Dolayısıyla, işin peşini bırakmıyoruz ve bırakmayacağız. Bundan sonra da yurt genelindeki kontrollerimiz artarak devam edecek. Halkımız müsterih olsun. Halkın sağlığını tehdit edecek boyutlarda bir durum söz konusu olduğunda hem gerekli tedbirleri aldırtmakta hem de bunu yetkililer, yerel yönetimler ve medya ile paylaşmaktayız.''
Birkaç yıl önce Kızılırmak suyunun Ankara'ya verilmesiyle sudaki sülfatın bir miktar yüksek bulunması sebebiyle renk değişikliği ve lezzet farklılığı oluştuğunu dile getiren Irmak, ''Suda halk sağlığını tehdit edecek boyutlarda bir kirlilik yoktu. Evet suyun lezzeti değişikti, alışık olmayan bir tat ve görünüm mevcuttu. Dolayısıyla insanlar bizim suyumuzun kalitesi bozuldu mu diye düşünmeye başladılar. Zaman zaman böyle renk değişiklikleri olabilir ama halkı doğru bilgilendirerek paniğe yol açmadan iletişim kurulmalı'' diye konuştu.
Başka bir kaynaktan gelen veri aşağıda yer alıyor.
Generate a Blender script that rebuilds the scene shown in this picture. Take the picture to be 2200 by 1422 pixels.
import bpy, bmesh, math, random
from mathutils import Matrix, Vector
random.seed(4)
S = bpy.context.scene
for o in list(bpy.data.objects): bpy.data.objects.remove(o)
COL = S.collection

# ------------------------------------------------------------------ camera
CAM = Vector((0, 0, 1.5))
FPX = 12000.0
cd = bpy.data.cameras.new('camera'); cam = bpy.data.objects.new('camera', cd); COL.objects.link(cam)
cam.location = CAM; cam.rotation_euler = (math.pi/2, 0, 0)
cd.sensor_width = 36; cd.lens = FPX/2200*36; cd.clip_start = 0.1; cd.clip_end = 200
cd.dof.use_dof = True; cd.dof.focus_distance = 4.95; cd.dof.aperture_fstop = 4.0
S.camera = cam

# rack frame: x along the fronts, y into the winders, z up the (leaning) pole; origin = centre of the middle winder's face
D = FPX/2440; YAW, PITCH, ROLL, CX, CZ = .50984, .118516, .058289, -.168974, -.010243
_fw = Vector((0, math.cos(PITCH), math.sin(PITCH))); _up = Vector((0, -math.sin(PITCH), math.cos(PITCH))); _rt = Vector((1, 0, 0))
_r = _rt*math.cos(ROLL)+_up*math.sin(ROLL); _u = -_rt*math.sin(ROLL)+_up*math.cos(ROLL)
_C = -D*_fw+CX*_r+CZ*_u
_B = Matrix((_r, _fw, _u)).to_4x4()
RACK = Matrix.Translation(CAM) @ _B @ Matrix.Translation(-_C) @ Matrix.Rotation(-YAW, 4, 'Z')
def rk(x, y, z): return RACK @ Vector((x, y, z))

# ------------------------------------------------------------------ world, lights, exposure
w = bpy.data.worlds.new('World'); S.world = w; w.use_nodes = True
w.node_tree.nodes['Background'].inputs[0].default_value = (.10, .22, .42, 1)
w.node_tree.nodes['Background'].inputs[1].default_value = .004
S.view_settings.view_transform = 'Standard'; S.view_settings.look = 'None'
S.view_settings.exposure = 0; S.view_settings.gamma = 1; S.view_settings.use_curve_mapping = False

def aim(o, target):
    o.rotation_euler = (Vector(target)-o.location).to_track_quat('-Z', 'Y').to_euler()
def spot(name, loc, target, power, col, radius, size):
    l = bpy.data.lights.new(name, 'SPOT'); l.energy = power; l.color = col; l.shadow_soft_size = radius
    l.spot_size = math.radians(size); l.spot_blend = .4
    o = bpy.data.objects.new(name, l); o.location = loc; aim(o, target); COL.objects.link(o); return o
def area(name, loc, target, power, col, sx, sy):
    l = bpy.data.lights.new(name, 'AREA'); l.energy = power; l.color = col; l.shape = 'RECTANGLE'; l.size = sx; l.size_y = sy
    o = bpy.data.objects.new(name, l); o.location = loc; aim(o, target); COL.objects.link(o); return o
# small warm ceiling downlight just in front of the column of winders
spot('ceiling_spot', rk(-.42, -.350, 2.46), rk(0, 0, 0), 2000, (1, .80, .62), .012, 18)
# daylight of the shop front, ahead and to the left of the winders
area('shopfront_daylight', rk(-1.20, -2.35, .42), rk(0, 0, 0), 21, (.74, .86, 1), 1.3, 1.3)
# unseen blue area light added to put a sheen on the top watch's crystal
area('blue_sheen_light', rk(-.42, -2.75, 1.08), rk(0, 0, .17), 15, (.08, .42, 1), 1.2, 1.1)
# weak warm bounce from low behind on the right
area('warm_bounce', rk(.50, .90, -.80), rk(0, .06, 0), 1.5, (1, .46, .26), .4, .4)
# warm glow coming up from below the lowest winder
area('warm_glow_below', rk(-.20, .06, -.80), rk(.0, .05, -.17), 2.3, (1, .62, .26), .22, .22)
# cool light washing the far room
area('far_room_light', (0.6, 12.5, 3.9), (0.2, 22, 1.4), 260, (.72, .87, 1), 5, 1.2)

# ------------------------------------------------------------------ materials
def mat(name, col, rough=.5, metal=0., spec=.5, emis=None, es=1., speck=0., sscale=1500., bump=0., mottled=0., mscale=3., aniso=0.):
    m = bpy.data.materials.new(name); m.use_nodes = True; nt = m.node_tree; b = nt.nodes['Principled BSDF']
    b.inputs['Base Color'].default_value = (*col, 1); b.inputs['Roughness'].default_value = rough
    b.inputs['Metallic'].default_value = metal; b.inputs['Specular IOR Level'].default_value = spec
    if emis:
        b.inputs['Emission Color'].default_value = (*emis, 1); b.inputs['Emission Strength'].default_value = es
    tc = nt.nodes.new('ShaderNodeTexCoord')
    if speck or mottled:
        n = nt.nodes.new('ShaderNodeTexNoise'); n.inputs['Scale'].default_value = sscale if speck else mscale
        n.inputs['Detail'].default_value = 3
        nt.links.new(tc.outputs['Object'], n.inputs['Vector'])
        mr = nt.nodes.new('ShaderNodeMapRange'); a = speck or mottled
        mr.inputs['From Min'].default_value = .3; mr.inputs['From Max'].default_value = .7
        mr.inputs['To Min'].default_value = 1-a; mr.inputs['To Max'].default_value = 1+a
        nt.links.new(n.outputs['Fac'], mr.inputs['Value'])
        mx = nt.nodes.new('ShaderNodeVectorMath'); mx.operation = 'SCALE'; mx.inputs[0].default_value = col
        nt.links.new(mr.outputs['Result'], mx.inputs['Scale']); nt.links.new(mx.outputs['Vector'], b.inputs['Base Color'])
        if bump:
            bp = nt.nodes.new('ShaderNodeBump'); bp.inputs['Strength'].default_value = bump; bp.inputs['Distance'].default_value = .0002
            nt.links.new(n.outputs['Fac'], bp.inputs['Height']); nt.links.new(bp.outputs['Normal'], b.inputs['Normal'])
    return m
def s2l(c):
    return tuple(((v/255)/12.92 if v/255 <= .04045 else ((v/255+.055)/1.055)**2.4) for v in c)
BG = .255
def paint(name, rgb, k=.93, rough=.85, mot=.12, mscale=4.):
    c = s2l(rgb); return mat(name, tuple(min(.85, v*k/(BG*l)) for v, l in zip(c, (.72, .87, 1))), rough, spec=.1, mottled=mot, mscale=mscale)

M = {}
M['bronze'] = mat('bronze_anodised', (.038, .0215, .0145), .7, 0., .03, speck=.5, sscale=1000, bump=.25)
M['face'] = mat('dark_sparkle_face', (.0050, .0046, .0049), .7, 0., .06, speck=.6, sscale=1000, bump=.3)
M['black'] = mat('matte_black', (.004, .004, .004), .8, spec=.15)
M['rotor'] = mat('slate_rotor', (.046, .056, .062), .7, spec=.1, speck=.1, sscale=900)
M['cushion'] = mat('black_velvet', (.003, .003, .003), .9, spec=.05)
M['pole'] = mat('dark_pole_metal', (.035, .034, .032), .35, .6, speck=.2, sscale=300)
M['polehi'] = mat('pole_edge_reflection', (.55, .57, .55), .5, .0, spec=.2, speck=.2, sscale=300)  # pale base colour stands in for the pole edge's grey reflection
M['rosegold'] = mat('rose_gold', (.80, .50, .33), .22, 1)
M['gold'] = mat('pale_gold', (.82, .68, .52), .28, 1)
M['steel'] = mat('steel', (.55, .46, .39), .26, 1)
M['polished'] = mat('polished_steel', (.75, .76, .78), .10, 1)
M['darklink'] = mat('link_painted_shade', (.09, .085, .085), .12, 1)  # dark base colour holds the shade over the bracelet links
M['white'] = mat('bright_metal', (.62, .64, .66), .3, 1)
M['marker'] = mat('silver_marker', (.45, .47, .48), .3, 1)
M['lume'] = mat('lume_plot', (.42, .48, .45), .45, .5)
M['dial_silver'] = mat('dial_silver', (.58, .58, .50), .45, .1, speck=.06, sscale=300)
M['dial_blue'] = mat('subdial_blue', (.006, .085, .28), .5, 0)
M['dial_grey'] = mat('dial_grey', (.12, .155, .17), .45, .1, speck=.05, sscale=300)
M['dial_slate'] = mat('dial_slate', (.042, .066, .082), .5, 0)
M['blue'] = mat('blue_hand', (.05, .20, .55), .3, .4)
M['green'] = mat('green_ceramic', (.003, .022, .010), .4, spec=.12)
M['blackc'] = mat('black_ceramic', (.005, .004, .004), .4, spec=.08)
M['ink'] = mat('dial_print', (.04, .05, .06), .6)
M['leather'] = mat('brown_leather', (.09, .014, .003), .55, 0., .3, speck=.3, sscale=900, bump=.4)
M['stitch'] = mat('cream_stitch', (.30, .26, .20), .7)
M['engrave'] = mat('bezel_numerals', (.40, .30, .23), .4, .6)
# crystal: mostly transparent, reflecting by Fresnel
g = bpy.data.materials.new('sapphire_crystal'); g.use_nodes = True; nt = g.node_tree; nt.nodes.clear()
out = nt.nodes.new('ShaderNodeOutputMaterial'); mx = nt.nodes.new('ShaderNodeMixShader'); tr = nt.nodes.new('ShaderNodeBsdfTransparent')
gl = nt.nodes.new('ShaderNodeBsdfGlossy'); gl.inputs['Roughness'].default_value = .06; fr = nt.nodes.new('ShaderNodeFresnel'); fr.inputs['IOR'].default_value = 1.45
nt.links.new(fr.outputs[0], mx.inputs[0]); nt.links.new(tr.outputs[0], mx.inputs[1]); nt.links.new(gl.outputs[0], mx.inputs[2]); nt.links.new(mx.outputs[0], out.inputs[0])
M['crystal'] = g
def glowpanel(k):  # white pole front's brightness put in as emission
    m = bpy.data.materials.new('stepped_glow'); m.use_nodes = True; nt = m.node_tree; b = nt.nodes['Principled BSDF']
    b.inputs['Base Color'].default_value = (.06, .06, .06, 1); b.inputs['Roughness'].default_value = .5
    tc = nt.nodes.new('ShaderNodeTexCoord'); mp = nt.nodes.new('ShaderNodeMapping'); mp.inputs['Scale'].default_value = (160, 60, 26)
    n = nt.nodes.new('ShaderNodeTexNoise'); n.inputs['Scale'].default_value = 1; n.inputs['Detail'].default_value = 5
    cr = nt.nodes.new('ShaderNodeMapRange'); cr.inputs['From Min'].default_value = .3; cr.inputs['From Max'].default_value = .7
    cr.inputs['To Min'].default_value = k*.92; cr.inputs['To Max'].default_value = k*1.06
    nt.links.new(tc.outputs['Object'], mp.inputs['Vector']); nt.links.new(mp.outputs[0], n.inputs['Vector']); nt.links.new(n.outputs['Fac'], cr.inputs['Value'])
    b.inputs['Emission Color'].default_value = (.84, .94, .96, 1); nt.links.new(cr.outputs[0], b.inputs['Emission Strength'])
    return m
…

Yetkililerin Ankara'yı besleyen barajlardaki doluluk oranının yeterli olduğunu açıkladıklarını ve bu nedenle Kızılırmak suyunun kullanılmadığını dile getiren Irmak, ''Bu sebeple, halihazırda kullanmakta olduğumuz şebeke suyunda lezzet değişikliği de yok'' dedi.